A panel with representatives from France, Germany, and Spain were part of a panel that discussed the role of insurance companies when covering natural disasters. (Nick Fetty/CGRER)
Representatives from France, Spain, Sweden, and Switzerland were part of a panel that discussed the role of insurance companies when covering natural disasters. (Nick Fetty/CGRER)
Nick Fetty | December 9, 2015

PARIS – Representatives from various European nations got together as part of a COP 21 conference on Wednesday to discuss the role of the insurance industry when dealing with the natural disasters, many of which are worsened by the effects of climate change.

Caisse Centrale de Réassurance (CCR) sponsored the conference entitled “The challenges of natural disasters insurance against the future climate.” Margareta Wahlström – who serves as the Special Representative of the Secretary-General for Disaster Risk Reduction at the United Nations Office for Disaster Risk Reduction – kicked off the event by discussing the relationship between natural disasters and climate change to roughly 200 people in the Green Zone’s Nelson Mandela Auditorium.

“The face of climate change unfortunately is the increasing frequency, the increasing cost – be it social economic and political –  of the disruptive phenomenon we call [natural] disasters,” she said. “I think the questions we want to debate today are about how and where can the insurance agency do more to be part of the solution.”

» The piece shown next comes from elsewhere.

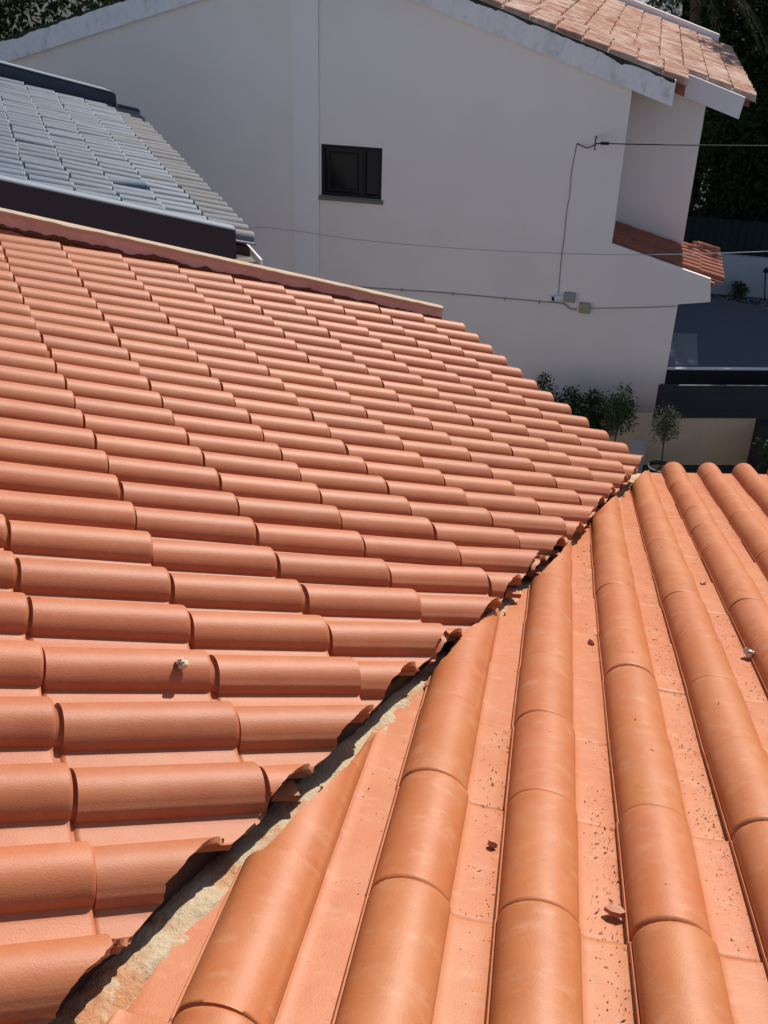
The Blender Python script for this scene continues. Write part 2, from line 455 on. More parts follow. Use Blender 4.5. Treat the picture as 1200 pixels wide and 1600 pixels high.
def cut_tile_mesh(name, pitch, bw, bh, foot, material, past, W, seed, seg=20, amp=0.0030, step=1.0):
    """a tile whose lower end was broken off along the valley; past(world point) > 0 is beyond the cut"""
    pr, point = tile_columns(pitch, bw, bh, seg, foot, step)
    fine = []
    n0 = len(pr)
    for k in range(n0 - 1):
        m = 3 if abs(pr[k + 1][0] - pr[k][0]) > 0.02 else 2
        for q in range(m): fine.append(k + q / m)
    fine.append(n0 - 1)
    def pt(kf, t):
        k = min(int(kf), n0 - 2); f = kf - k
        a = point(k, t); b = point(k + 1, t)
        return (a[0] + (b[0] - a[0]) * f, a[1] + (b[1] - a[1]) * f)
    t0 = -1 - OVER / LEN
    def world(kf, t):
        x, z = pt(kf, t)
        return W @ Vector((x, t, z * 0.6))
    shift = random.uniform(-0.020, 0.002) if past is past_left else random.uniform(-0.012, 0.006)
    cols = []
    for q, kf in enumerate(fine):
        jag = shift + amp * (1.6 * fbm(q * 0.16, seed * 3.1) + 0.25 * fbm(q * 0.8, seed * 1.7) + 0.5 * random.uniform(-1, 1) * (random.random() < 0.05))
        if past is not past_left: jag += 0.60 * max(0.0, pt(kf, -0.5)[1] - 0.006)   # barrels are cut back slantwise
        lo, hi = t0, 0.0
        if past(world(kf, t0)) + jag > 0: cols.append(None); continue
        if past(world(kf, 0.0)) + jag <= 0: cols.append((kf, 0.0)); continue
        for _ in range(22):
            mid = (lo + hi) / 2
            if past(world(kf, mid)) + jag > 0: hi = mid
            else: lo = mid
        cols.append((kf, lo))
    runs, cur = [], []
    for c in cols + [None]:
        if c is None or c[1] - t0 < 0.03:
            if len(cur) > 2: runs.append(cur)
            cur = []
        else: cur.append(c)
    runs = [r for r in runs if max(te for _, te in r) > -0.86]
    V, Fc, mi = [], [], []
    for run in runs:
        n = len(run)
        FR = [0.0]
        tr, br = [], []
        necks = [-0.978, -0.974, -0.970, -0.966, -0.945] if step > 0.8 else [-1.004, -0.998, -0.992, -0.97, -0.945]
        ST = len(necks) + 4
        for s in range(ST):
            if s == 0: tt = [t0 for _ in run]
            elif s <= len(necks): tt = [min(necks[s - 1], te - 0.004 * (ST - s)) for _, te in run]
            else:
                f = (s - len(necks)) / 3
                tt = [max(-0.94, min(-0.94, te - .01)) + (te - max(-0.94, min(-0.94, te - .01))) * f if te > -0.93 else te - 0.004 * (ST - 1 - s) for _, te in run]
            top = [pt(kf, t) for (kf, _), t in zip(run, tt)]
            bot = offset_down(top)
            tr.append([len(V) + k for k in range(n)]); V += [(x, t, z) for (x, z), t in zip(top, tt)]
            sh = 0.012 * random.uniform(0.0, 1.0) if s == ST - 1 else 0.0
            br.append([len(V) + k for k in range(n)]); V += [(x, t - (0.012 * random.random() if s == ST - 1 else 0.0), z) for (x, z), t in zip(bot, tt)]
        for a, b in zip(tr, tr[1:]):
            for k in range(n - 1): Fc.append((a[k], a[k + 1], b[k + 1], b[k])); mi.append(0)
        for a, b in zip(br, br[1:]):
            for k in range(n - 1): Fc.append((a[k], b[k], b[k + 1], a[k + 1])); mi.append(0)
        for k in range(n - 1):
            Fc.append((tr[-1][k], tr[-1][k + 1], br[-1][k + 1], br[-1][k])); mi.append(1)
            Fc.append((tr[0][k + 1], tr[0][k], br[0][k], br[0][k + 1])); mi.append(0)
        for side in (0, n - 1):
            for s in range(ST - 1):
                q4 = (tr[s][side], tr[s + 1][side], br[s + 1][side], br[s][side])
                Fc.append(q4 if side == 0 else q4[::-1]); mi.append(0)
    if not Fc: return None
    me = bpy.data.meshes.new(name)
    me.from_pydata(V, [], Fc)
    me.materials.append(material); me.materials.append(M['clay_broken'])
    me.polygons.foreach_set('material_index', mi)
    me.validate()
    me.shade_smooth(); me.set_sharp_from_angle(angle=math.radians(42))
    return me

# tiles of the left slope that sit visibly out of line (m down the slope)
ODD = {(5, 1): .010, (6, 0): .005, (4, 1): .005, (3, 2): .008}
def tile_matrix(sl, i, j, jit):
    o, d, c, n = sl.frame(i, j)
    cu = (c - d * (c.dot(d) / d.length_squared)).normalized()
    r = random.gauss(0, 0.006) * jit
    du = d.normalized(); cu2 = cu * math.cos(r) + du * math.sin(r); du2 = du * math.cos(r) - cu * math.sin(r)
    tz = random.gauss(0, 0.0011) * jit; tl = random.gauss(0, 0.003) * jit; tc = random.gauss(0, 0.0012) * jit
    if sl is LS: tl += ODD.get((i, j), 0.0)
    o = o + n * tz + du * tl + cu * tc
    sc = c.length / sl.P['a']
    cv = cu2 * sc; dv = du2 * d.length
    nt_ = random.gauss(0, 0.008) * jit
    n2 = (n + cu * nt_).normalized()
    return Matrix(((cv.x, dv.x, n2.x, o.x), (cv.y, dv.y, n2.y, o.y), (cv.z, dv.z, n2.z, o.z), (0, 0, 0, 1)))

CM = cam.matrix_world.inverted()
def in_frame(p, m=0.10):
    q = CM @ p
    if q.z > -0.05: return False
    f = 1640.0
    x, y = 600 + f * q.x / -q.z, 800 - f * q.y / -q.z
    return -1200 * m < x < 1200 * (1 + m) and -1600 * m < y < 1600 * (1 + m)

house = empty('tiled_house', (0.3, 3.2, 0.0), 'house in front under orange terracotta tiles with a mortar valley between two slopes', 'house')

def slope_deck(name, sl, i0, i1, j0, jend, drop, label):
    V, Fc = [], []
    nj = 14
    ii = np.arange(i0, i1 + 0.01, 0.5)
    for i in ii:
        je = jend(i)
        for q in range(nj + 1):
            j = j0 + (je - j0) * q / nj
            o, d, c, n = sl.frame(i, j)
            V.append(o - n * drop)
    m = len(ii)
    for a in range(m - 1):
        for q in range(nj):
            k = a * (nj + 1) + q
            Fc.append((k, k + nj + 1, k + nj + 2, k + 1))
    k0 = len(V)
    V += [v - Vector((0, 0, 0.06)) for v in V]
    Fc += [tuple(k0 + q for q in f[::-1]) for f in list(Fc)]
    def wall(chain):
        for a, b in zip(chain, chain[1:]): Fc.append((a, b, b + k0, a + k0))
    wall([q for q in range(nj + 1)][::-1]); wall([(m - 1) * (nj + 1) + q for q in range(nj + 1)])
    wall([a * (nj + 1) for a in range(m)]); wall([a * (nj + 1) + nj for a in range(m)][::-1])
    o = pydata(name, V, Fc, M['deck'], house, None, False)
    if label: o['label'] = label
    return o

def j_at_cut(sl, i, past, jmax, j0=-3.0):
    lo, hi = j0, jmax
    if past(sl.at(i, hi)) <= 0: return hi
    for _ in range(30):
        mid = (lo + hi) / 2
        if past(sl.at(i, mid)) > 0: hi = mid
        else: lo = mid
    return lo

L_EAVE, R_EAVE = 9, 13
left_deck = slope_deck('roof_slope', LS, -19.3, 11, -4.2, lambda i: j_at_cut(LS, i, past_left, L_EAVE - 0.15) - 0.12, 0.020, 'left roof slope, tile columns running down towards the right')
right_deck = slope_deck('roof_slope', RS, 0.2, 10.3, -3.2, lambda i: j_at_cut(RS, i, past_right, R_EAVE - 0.2) - 0.02, 0.018, 'right roof slope, dusty, tile columns running away from the viewer')

def lay(sl, deck, irange, jrange, me, past, cutargs, mat_, near_px):
    spare = bmesh.new()
    count = 0
    for i in irange:
        for j in jrange:
            W = tile_matrix(sl, i, j, 1.0)
            ctr = W @ Vector((0, -0.5, 0.03))
            corners = [W @ Vector((s, t, 0)) for s in (cutargs['foot'], cutargs['foot'] + cutargs['pitch']) for t in (-1.1, -0.4, 0)]
            pst = [past(c) for c in corners]
            if min(pst[0], pst[3]) > 0.0: continue
            seen = any(in_frame(c, 0.02) for c in corners + [ctr])
            data = me
            if max(pst) > -0.02:
                data = cut_tile_mesh('roof_tile_cut', material=mat_, past=past, W=W, seed=i * 7.3 + j * 1.9, **cutargs)
                if data is None: continue
            if seen:
                o = bpy.data.objects.new('roof_tile', data)
                link(o, deck, W); count += 1
            else:
                tmp = bmesh.new(); tmp.from_mesh(data); tmp.transform(W)
                mm = bpy.data.meshes.new('tmp'); tmp.to_mesh(mm); tmp.free()
                spare.from_mesh(mm); bpy.data.meshes.remove(mm)
    if len(spare.verts):
        o = build('roof_tile_field', spare, mat_, deck, None, True, 50, False)
        o.data.materials.append(M['clay_broken'])
        o['kind'] = 'stuff'
    else: spare.free()
    return count

LT = dict(pitch=0.1756, bw=0.115, bh=0.055, foot=-0.118)
RT = dict(pitch=0.2442, bw=0.151, bh=0.063, foot=0.0, step=0.42)
left_tile = tile_mesh('roof_tile_left', material=M['tile'], **LT)
right_tile = tile_mesh('roof_tile_right', material=M['tile_r'], **RT)
nl = lay(LS, left_deck, range(-18, 12), range(-3, L_EAVE + 1), left_tile, past_left, LT, M['tile'], 0)
nr = lay(RS, right_deck, range(0, 11), range(-2, R_EAVE + 1), right_tile, past_right, RT, M['tile_r'], 0)
print('tiles', nl, nr)

# small clay lugs and wedges that show under the broken edges of the left slope
for k, (i, u) in enumerate([(6.35, 0.05), (2.4, 0.05), (1.35, 0.05), (-0.6, 0.05), (-3.6, 0.06), (0.4, 0.06)]):
    je = j_at_cut(LS, i, past_left, 12)
    o, d, c, n = LS.frame(i, je - u)
    du = d.normalized(); cu = c.normalized()
    bm = bmesh.new(); box(bm, (-0.022, -0.06, -0.010), (0.022, 0.004, 0.006), 0.002)
    W = Matrix(((cu.x, du.x, n.x, o.x), (cu.y, du.y, n.y, o.y), (cu.z, du.z, n.z, o.z), (0, 0, 0, 1))) @ Matrix.Translation((0.03, 0.0, -0.014)) @ Matrix.Rotation(random.uniform(-.15, .15), 4, 'Z')
    build('tile_lug', bm, M['tile'], left_deck, W)

# ------------------------------------------------------------------ valley between the slopes
def right_z(p):
    """height of the right slope's pan under a plan point"""
    i, j = 3.0, 3.0
    for _ in range(14):
        q = RS.at(i, j); e = Vector((p[0], p[1], 0)) - Vector((q.x, q.y, 0))
        a = RS.at(i + .01, j) - q; b = RS.at(i, j + .01) - q
        det = (a.x * b.y - a.y * b.x) / 1e-4
        di = (e.x * b.y - e.y * b.x) / 0.01 / det; dj = (a.x * e.y - a.y * e.x) / 0.01 / det
        i += max(-1.5, min(1.5, di)); j += max(-1.5, min(1.5, dj))
    return RS.at(i, j).z

def left_z(p):
    i, j = 0.0, 3.0
    for _ in range(14):
        q = LS.at(i, j); e = Vector((p[0], p[1], 0)) - Vector((q.x, q.y, 0))
        a = LS.at(i + .01, j) - q; b = LS.at(i, j + .01) - q
        det = (a.x * b.y - a.y * b.x) / 1e-4
        di = (e.x * b.y - e.y * b.x) / 0.01 / det; dj = (a.x * e.y - a.y * e.x) / 0.01 / det
        i += max(-1.5, min(1.5, di)); j += max(-1.5, min(1.5, dj))
    return LS.at(i, j).z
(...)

She emphasized the need to understand the social impacts of natural disasters which can have devastating effects on communities.

“What is the impact on education? Employment? Poverty?” she asked, adding “Almost every disaster in world increases poverty in rich countries and in poor countries.”

Following Wahlström’s presentation, the auditorium was shown the premier of “Get Ready: Adapting to cope with natural disasters,” a 30-minute documentary that highlighted several recent natural disasters around the world and the role that insurance and mitigation efforts can play in the aftermath of such events.

One such event was the serve flooding that hit Thailand in 2011, resulting in more than 800 deaths and $32 billion in damage. The ripple effects of the floods were seen worldwide as prices rose for hard drives and automobiles produced in the southeast Asian country.

The documentary also addressed efforts taken by communities to mitigate the effects of flooding and other natural disasters. The southern French town of Sommières was one place where new ideas have been implemented to mitigate the effects of flooding. Sommières now has it so that only businesses can occupy the ground level of buildings throughout the four square mile town. Additionally, the town installed mobile electric boxes and parking meters which can be easily removed in the event of another flood. In 2012, the United Nations recognized Sommières as a model city for its efforts to mitigate flood damage.

Another example of mitigation efforts came from a Duth engineer who designed a way to put homes, roads, and other structures on floats that rise and lower with the level of the water. Similar efforts have been tried in England and France has considered adopting such measures.

The conference concluded with a panel of insurance experts discussing various ways that insurance companies can adapt their services to better serve the needs of those affected by natural disasters. Much of the discussion focused on increased cooperation between private insurance companies and governmental agencies. (Editorial Note: I’ve chosen not to quote any of the panelists as many of them spoke in French and I was only able to understand them through an English translator.)

The issue of natural disaster insurance is relevant to Iowans as major floods in 1993 and 2009 caused billions of dollars in damage to homes, businesses, and other property across the state. Additionally, Iowa’s capital Des Moines has been called “a global hub of the insurance industry, trailing only Hartford, Connecticut and megacities like New York.”